Collins, however, told CNN that she had lobbied for Trump to look for justices outside of his previously existing list, which she saw as too conservative.

"The President really was soliciting my views on the type of nominee that I was looking for," Collins told CNN's Tapper. "I emphasized that I wanted a nominee who would respect precedent, a fundamental tenet of our judicial system."

Collins, however, also told Tapper that she did not believe that Justice Neil Gorsuch, Trump's first successful nominee to the court, would be hostile to Roe v. Wade, citing his dedication to precedent. During his confirmation process, liberals and Democrats questioned Gorsuch's stance towards Roe, with many assuming that he would not respect it as precedent, as The Hill reported. Gorsuch has not yet ruled on abortion rights, and in fact Mother Jones reported that those most concerned with overturning Roe on the right were not entirely pleased with his inclusion on Trump's shortlist, as he didn't have a record of anti-abortion rulings.

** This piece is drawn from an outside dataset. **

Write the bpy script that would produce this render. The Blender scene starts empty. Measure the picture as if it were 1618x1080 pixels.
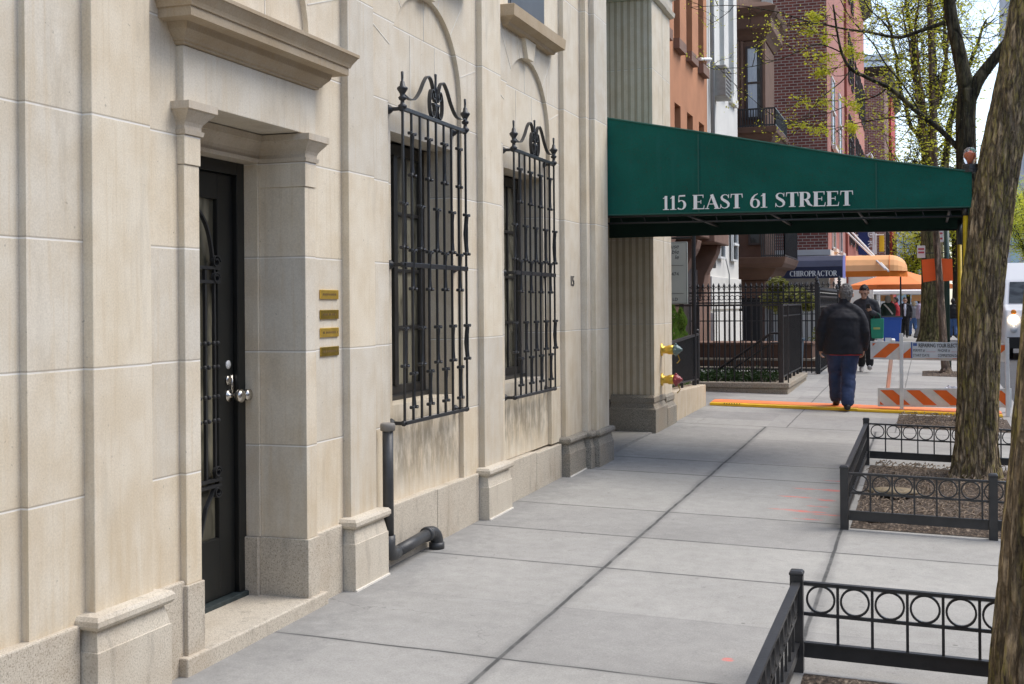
import bpy, bmesh, math, random
from mathutils import Vector, Matrix, noise
R = math.radians
rnd = random.Random(7)
scene = bpy.context.scene
COL = scene.collection

# ------------------------------------------------------------------ camera
F, CX, CY, ROLL, H = 1881.0, 809.0, 482.0, 0.0075, 1.70
YAW = math.atan2(656, F)
FW = Vector((-math.sin(YAW), math.cos(YAW), 0))
RT = Vector((math.cos(YAW), math.sin(YAW), 0))
UP = Vector((0, 0, 1))
CR = RT * math.cos(ROLL) - UP * math.sin(ROLL)
CU = RT * math.sin(ROLL) + UP * math.cos(ROLL)
EYE = Vector((0, 0, H))
cam = bpy.data.cameras.new('camera')
cam.sensor_width = 36
cam.lens = F / 1618 * 36
cam.shift_y = (CY - 540) / 1618
cam.clip_start, cam.clip_end = 0.05, 2000
co = bpy.data.objects.new('camera', cam)
COL.objects.link(co)
m = Matrix((CR, CU, -FW)).transposed().to_4x4()
m.translation = EYE
co.matrix_world = m
scene.camera = co

def ray(x, y): return FW + CR * ((x - CX) / F) + CU * ((CY - y) / F)
def atX(X, x, y):
    d = ray(x, y); return EYE + d * (X / d.x)
def atY(Y, x, y):
    d = ray(x, y); return EYE + d * (Y / d.y)
def gz(X, Y):
    if Y < 22: b = .0125 * Y
    elif Y < 40: b = .275 + .0125 * (Y - 22) - .0245 / 36 * (Y - 22) ** 2
    else: b = .2795 - .009 * (Y - 40)
    return b - .021 * min(X, 1.2)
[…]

Gorsuch was on Trump's Heritage Foundation-influenced list, though, so many disagree with Collins' suggestion that Gorsuch would protect a woman's right to choose. Her statement today on State of the Union thus rings hollow to many, who believe that her standards in terms of selecting a justice to protect reproductive rights will not be exacting enough. Any Republican senator willing to go against a nominee of Trump's on the basis of reproductive rights, though, would have a lot of power in her hands — so perhaps Collins' statement is an indication that, if necessary, she would be willing to exercise that power.